Ketika kita hendak menempuh perjalanan jauh ke luar pulau atau bahkan ke luar negeri dengan tujuan mencari pekerjaan atau berdakwah, misalnya, masukan-masukan dari orang-orang dekat kita yang memang memiliki kapasitas keilmuan atau pengalaman, baik yang setuju maupun tidak setuju, perlu dipertimbangkan. Hal ini karena kita sebagai manusia memiliki keterbatasan dalam banyak hal dalam menatap masa depan sehingga memerlukan bantuan apapun wujudnya dari orang lain.
Terlebih dalam kaitan dengan memilih jodoh atau menikah, membicarakan masalah itu sebelumnya dengan kerabat dekat khususnya kedua orang tua sangat penting. Hal ini karena pernikahan sesungguhnya tidak semata-mata merupakan urusan pribadi dengan pribadi lain tetapi sekaligus merupakan urusan keluarga dengan keluarga lain. Dengan kata lain pernikahan juga merupakan penggabungan dua keluarga atau bahkan lebih sehingga memerlukan sikap hati-hati agar tidak salah melangkah.
Kedua, hasil konsultasi atau musyawarah dengan orang-orang dekat sebagaimana disinggung di atas tidak serta merta kita jadikan keputusan final sebab sebagai makhluk individual kita pun memiliki keterikatan dengan Sang Pencipta. Apalagi dalam setiap rakaat shalat kita selalu menyatakan ikrar hanya kepada-Nya kita menyembah dan hanya kepada-Nya kita memohon pertolongan sebagaimana terkandung dalam surat Al-Fatihah ayat 5 sebagai berikut:
إِيَّاكَ نَعْبُدُ وَإِيَّاكَ نَسْتَعِينُ
Artinya,“ Hanya Engkaulah kami menyembah, dan hanya kepada Engkaulah kami meminta pertolongan.”

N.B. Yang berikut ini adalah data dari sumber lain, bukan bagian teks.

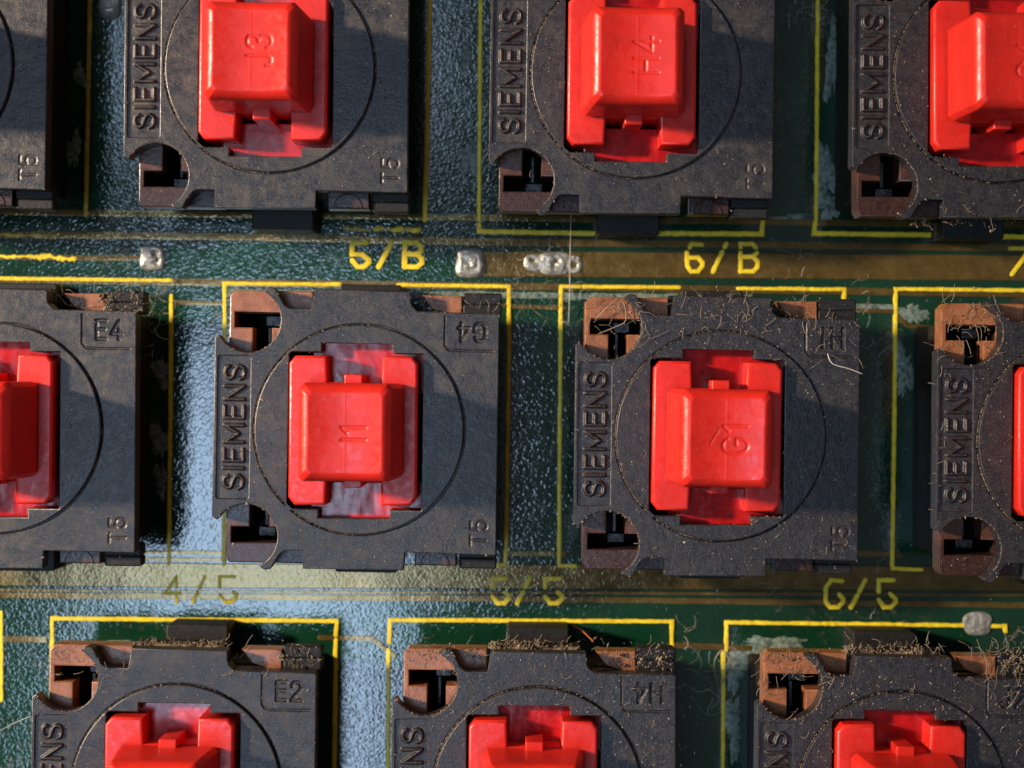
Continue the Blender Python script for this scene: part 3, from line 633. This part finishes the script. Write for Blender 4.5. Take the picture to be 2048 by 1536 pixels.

Melaui shalat istikharah kita mengomunikasikan hasil-hasil musyawarah atau diskusi itu kepada Allah subhanahu wata’ala, disertai doa istikharah seusai shalat sebagai berikut:
اللَّهُمَّ إِنِّي أَسْتَخِيرُكَ بِعِلْمِكَ وَأَسْتَقْدِرُكَ بِقُدْرَتِكَ وَأَسْأَلُكَ مِنْ فَضْلِكَ الْعَظِيمِ فَإِنَّكَ تَقْدِرُ وَلَا أَقْدِرُ وَتَعْلَمُ وَلَا أَعْلَمُ وَأَنْتَ عَلَّامُ الْغُيُوبِ اللَّهُمَّ إِنْ كُنْتَ تَعْلَمُ أَنَّ هَذَا الْأَمْرَ خَيْرٌ لِي فِي دِينِي وَمَعَاشِي وَعَاقِبَةِ أَمْرِي أَوْ قَالَ عَاجِلِ أَمْرِي وَآجِلِهِ فَاقْدُرْهُ لِي وَيَسِّرْهُ لِي ثُمَّ بَارِكْ لِي فِيهِ وَإِنْ كُنْتَ تَعْلَمُ أَنَّ هَذَا الْأَمْرَ شَرٌّ لِي فِي دِينِي وَمَعَاشِي وَعَاقِبَةِ أَمْرِي أَوْ قَالَ فِي عَاجِلِ أَمْرِي وَآجِلِهِ فَاصْرِفْهُ عَنِّي وَاصْرِفْنِي عَنْهُ وَاقْدُرْ لِيَ الْخَيْرَ حَيْثُ كَانَ ثُمَّ أَرْضِنِي بِهِ.
Artinya,”Ya Alah aku memohonkan pilihan-Mu untukku dengan ilmu-Mu dan aku memohon kepada-Mu yang agung, karena Engkau Kuasa sedangkan aku tak berkuasa. Enkau mengetahui sedang aku tak mengetahui. Engkaulah yang Maha Mengetahui Segala yang gaib. Ya Allah jika, jika menurut pengetahuan-Mu urusan ini lebih baik bagiku dalam agamaku dan kehidpanku di masa sekarang dan akan datang, maka tetapkanlah ia dan mudahkanlah untukku dan berkatilah ia untukku. Banun, jika menurut pengetahuan-Mu, urusan ini tidak baik untukku dalam agamaku dan kehidupanku di masa sekarang dan akan datang, maka jauhkanlah ia dariku dan jauhkankah aku darinya dan tetapkanlah kebaikan bagiku di mana ia berasa, kemudian jadikanlah aku ridha dengannya”(HR. Bukhari).
Hasil istikharah bisa dirasakan melalui kemantapan hati, atau melalui mimpi dengan isyarat atau simbol-simbol tertentu. Jika dirasa sulit memaknainya, maka bisa didiskusikan dengan orang-orang dekat yang paham makna hal-hal seperti itu. Jika masih ada keraguan, istikharah bisa diulang dua atau tiga kali. Setelah itu bisa diambil keputusan final.
Demikianlah adab yang sebaiknya kita lalui sebelum membuat keputusan penting sebagaimana nasihat Sayyid Abdullah bin Alawi Al-Haddad. Intinya adalah memadukan antara adab kepada sesama manusia dan adab kepada Allah subhanahu wata’ala dan tidak mempertentangkannya. []
Muhammad Ishom, dosen Fakultas Agama Islam Universitas Nahdlatul Ulama (UNU) Surakarta.